E esse é o caso de Os Vingadores: Crepúsculo, que aborda mais um futuro sombrio para o Universo Marvel. Até poderia afirmar que estamos diante de uma obra fortemente inspirada no arco O Velho Logan, de 2008, que nos apresenta a um Wolverine mais velho em um futuro em que quase todos os super-heróis foram mortos ou se aposentaram, com os EUA sob o jugo totalitário, mas como o O Velho Logan é, basicamente, o Cavaleiro das Trevas com o Carcaju, Vingadores: Crepúsculo é, também, o Cavaleiros das Trevas, só que com o Capitão América. Afinal, a premissa da minissérie em seis edições com roteiro de Chip Zdarsky e arte de Daniel Acuña trabalha um Steve Rogers envelhecido e aposentado, sem o soro do super soldado correndo em suas veias, tendo que voltar ao uniforme de Capitão América para enfrentar os EUA em um regime fascista que controla sua população por meio de repressão severa aos atos mais simples, como filmar ou fotografar sem autorização e da manipulação da divulgação de informações, em uma espécie de distopia orwelliana super-heróica. E, claro, os super-heróis de outrora ou morreram ou se aposentaram, não tenham dúvida, com o descendente de um deles, James Stark, que controla drones do Homem de Ferro e cria tecnologia repressiva, fazendo as vezes de vilão ao lado de Kyle Jarvis, irmão mais novo de Edwin Jarvis – o famoso mordomo dos Vingadores – como C.E.O. das Indústrias Stark e seu manipulador.

Em outras palavras, já vimos isso antes algumas vezes e de forma muito parecida, o que inegavelmente retira o frescor da narrativa. Resta então saber se, mesmo repetindo a premissa e, convenhamos, a fórmula toda, Zdarsky e Acuña oferecem algo de diferente e/ou interessante em sua abordagem, que efetivamente acrescente ao que foi feito antes.

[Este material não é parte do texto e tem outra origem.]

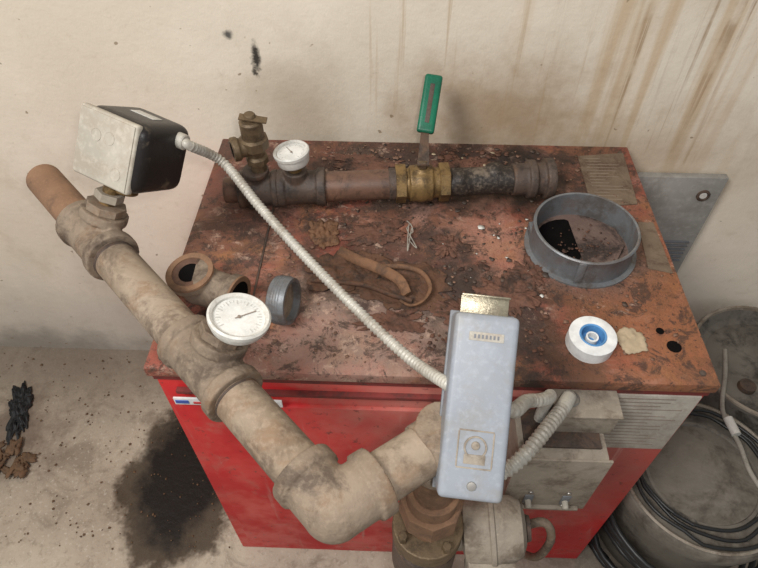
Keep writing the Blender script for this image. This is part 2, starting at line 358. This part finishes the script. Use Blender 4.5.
# ------------------------------------------------------------ pressure gauges
def gauge(n,c,ax,R,th,needle=.6,back=WBEZ,pm=FAINT,nd=None):
    G=empty(n); ax=V(ax).normalized(); x,y,z=frame(ax,(0,1,0)); c=V(c)
    lathe('case',[(0,0),(0,R*.9),(.003,R*.96),(th-.006,R*.98),(th-.005,R*1.06),(th,R*1.07),(th+.002,R*1.0),(th,R*.90),(th-.003,R*.88),(th-.004,0)],c,ax,back,G,56)
    f=c+ax*(th-.0035)
    lathe('dial',[(0,0),(.0006,0),(.0006,R*.87),(0,R*.87)],f,ax,WHITE,G,48)
    f=f+ax*.0007
    for k in range(28):
        a=math.radians(-135+270*k/27); L=.10 if k%3 else .17
        o=f+(x*math.sin(a)+y*math.cos(a))*R*(.78-L/2)
        rr=(x*math.sin(a)+y*math.cos(a)); box('tick_%d'%k,o,(R*.02 if k%3 else R*.04,R*L,.0005),pm,G,0,axes=(rr.cross(ax),rr,ax))
    rr=(x*math.sin(needle)+y*math.cos(needle)); nd=nd or LINE
    box('needle',f+rr*R*.25+ax*.0008,(R*.035,R*.8,.0006),nd,G,0,axes=(rr.cross(ax),rr,ax))
    cyl('hub',f,f+ax*.002,R*.06,nd,G,.0003)
    return G
gauge('pressure_gauge',T2+up*.071+V((.013,-.008,0)),(.26,.10,.96),.0340,.017,.9)
# ------------------------------------------------------------ pressure switch
Sx=empty('pressure_switch')
s0=V((.803,-.535,-.27)); s0=(s0-up*s0.dot(up)).normalized(); n0=s0.cross(up).normalized()
cr,sr=math.cos(math.radians(7)),math.sin(math.radians(7))
s1=s0*cr+up*sr; u1=up*cr-s0*sr; ax3=(s1,u1,n0)
C=T1+up*.148+s1*.012-n0*.012
box('base_body',C,(.102,.096,.100),BLK,Sx,.022,axes=ax3,seg=6)
box('face_rim',C+n0*.046-s1*.006-u1*.001,(.096,.094,.012),SWF,Sx,.005,axes=ax3,seg=3)
box('face_plate',C+n0*.0515-s1*.006-u1*.001,(.090,.088,.004),SWF,Sx,.0015,axes=ax3)
for i,(a,b) in enumerate([(-.020,.014),(.002,.016),(.020,-.026)]):
    p=C+n0*.0535+s1*a+u1*b; lathe('knockout_%d'%i,[(0,.0085),(.0006,.0085),(.0006,.0077),(0.0003,.0074),(.0003,0)],p,n0,SWF,Sx,24)
box('cover_label',C+u1*.0482-n0*.008,(.040,.0008,.018),WBEZ,Sx,.0003,axes=ax3)
cyl('mount_hub',C-u1*.066-s1*.004,C-u1*.042-s1*.004,.016,BRASS,Sx)
cc=C+s1*.046-n0*.022+u1*.030
cyl('conduit_connector',cc,cc+s1*.014,.011,COND,Sx)
# ------------------------------------------------------------ control box
TT=V((.100,.390,1.026)); BB=V((.084,.240,.909)); Lx=(TT-BB).normalized(); sx=Lx.cross(V((0,-.61,.79))).normalized(); nx=sx.cross(Lx)
H=(TT-BB).length; CC=(TT+BB)/2-nx*.024-Lx*.002; ax=(sx,Lx,nx)
Q=empty('aquastat_control_box')
box('cover',CC,(.067,H,.046),CTL,Q,.0075,axes=ax,seg=4)
box('base_flange',CC-nx*.024,(.071,H+.004,.006),CTL2,Q,.002,axes=ax)
box('top_tab',CC+Lx*(H/2+.010)-nx*.012,(.052,.022,.002),TAB,Q,.0005,axes=ax)
box('top_tab_back',CC+Lx*(H/2+.020)-nx*.008,(.052,.002,.010),TAB,Q,.0005,axes=ax)
F=CC+nx*.0232
box('name_label',F+Lx*.072,(.036,.009,.0012),LGREY,Q,.0005,axes=ax)
for i in range(7): box('name_letter_%d'%i,F+Lx*.072+sx*(-.012+i*.004)+nx*.0008,(.002,.004,.0005),CTL2,Q,0,axes=ax)
e0=F-Lx*.045
for i,(a,b,w_,h_) in enumerate([(0,.021,.036,.0016),(0,-.017,.036,.0016),(-.018,.002,.0016,.036),(.018,.002,.0016,.036)]):
    box('emblem_frame_%d'%i,e0+sx*a+Lx*b,(w_,h_,.0010),JB,Q,.0004,axes=ax)
lathe('emblem_ring',[(0,.012),(.0012,.0118),(.0012,.0102),(0,.0100)],e0+Lx*.004,nx,JB,Q,32,True)
lathe('emblem_head',[(0,.0045),(.0015,.004),(.0018,0)],e0+Lx*.006,nx,JB,Q,20)
box('emblem_shoulder',e0-Lx*.008,(.022,.010,.0013),JB,Q,.0005,axes=ax)
lathe('cover_screw',[(0,.005),(.0015,.0045),(.002,0)],F-Lx*.080,nx,CHROME,Q,16)
cyl('immersion_well',CC-nx*.02-Lx*.03,TE+V((0,0,.02)),.012,BRASS,Q)
# ------------------------------------------------------------ flexible conduits
def conduit(pts,r=.0068,corr=.0009,pitch=.0062):
    return sweep('flexible_conduit',pts,r,COND,None,corr,pitch,14)
conduit([cc+s1*.012,cc+s1*.020+V((0,0,-.002)),V((-.252,.703,.968)),V((-.189,.633,.945)),V((-.113,.555,.920)),V((-.027,.463,.908)),V((.026,.406,.910)),CC+Lx*.016-sx*.030-nx*.004],.0066)
conduit([CC+sx*.028-Lx*.004-nx*.012,CC+sx*.045-Lx*.004-nx*.020,V((.168,.385,.860)),V((.190,.398,.842)),V((.206,.412,.825)),V((.216,.430,.80)),V((.222,.445,.75)),V((.222,.445,.70))],.0080,.0011,.0068)
conduit([V((.258,.450,.735)),V((.2536,.450,.765)),V((.232,.415,.795)),V((.202,.3765,.808)),V((.172,.342,.808)),V((.145,.322,.800)),V((.115,.316,.79)),V((.092,.316,.786))],.0092,.0012,.0072)
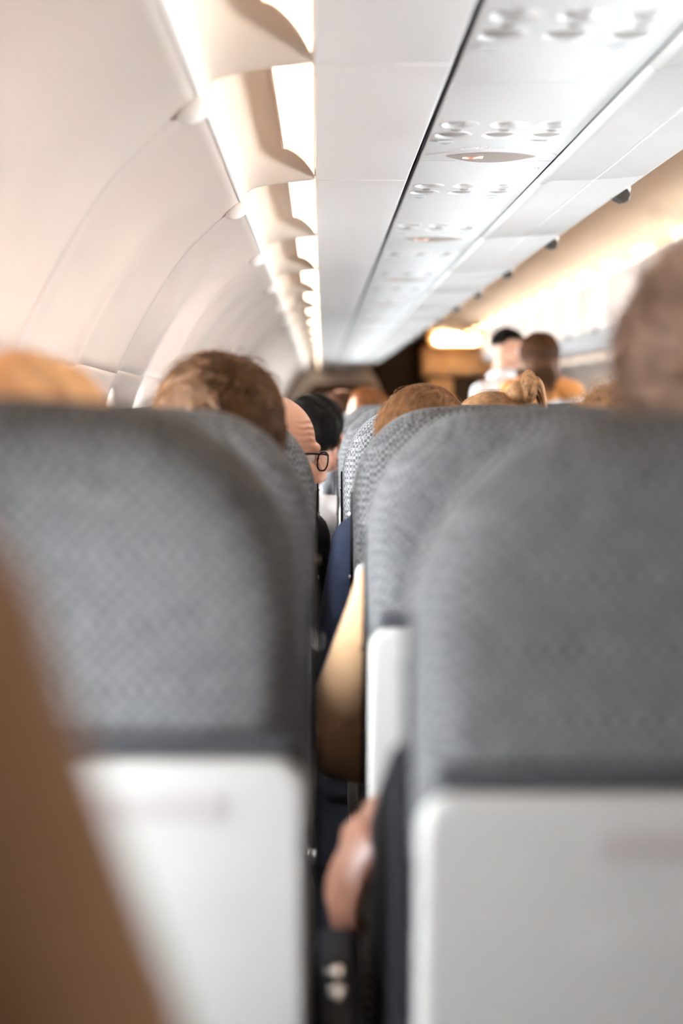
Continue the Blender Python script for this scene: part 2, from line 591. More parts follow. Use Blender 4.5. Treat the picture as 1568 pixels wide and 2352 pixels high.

Essa resposta será potencialmente positiva se o leitor gostar de distopias futuristas e do Capitão América. Não tenho receio de afirmar que eu me encaixo nas duas situações, pois não só considero o Capitão um personagem fascinante, com a melhor origem dos quadrinhos mainstream de super-heróis, como acho que a liberdade que uma premissa dessas dá ao roteirista abre caminhos com possibilidades infinitas. Mas mesmo eu fiquei incomodado com Zdarsky em dois aspectos fundamentais dessa minissérie, o primeiro deles sendo o quanto ele precisa situar esse seu futuro fictício em nosso presente real e o segundo sendo o quanto ele manteve-se próximo de suas inspirações diretas a ponto de tornar toda a minissérie quase que como uma skin de O Cavaleiro das Trevas ou de O Velho Logan, podem escolher.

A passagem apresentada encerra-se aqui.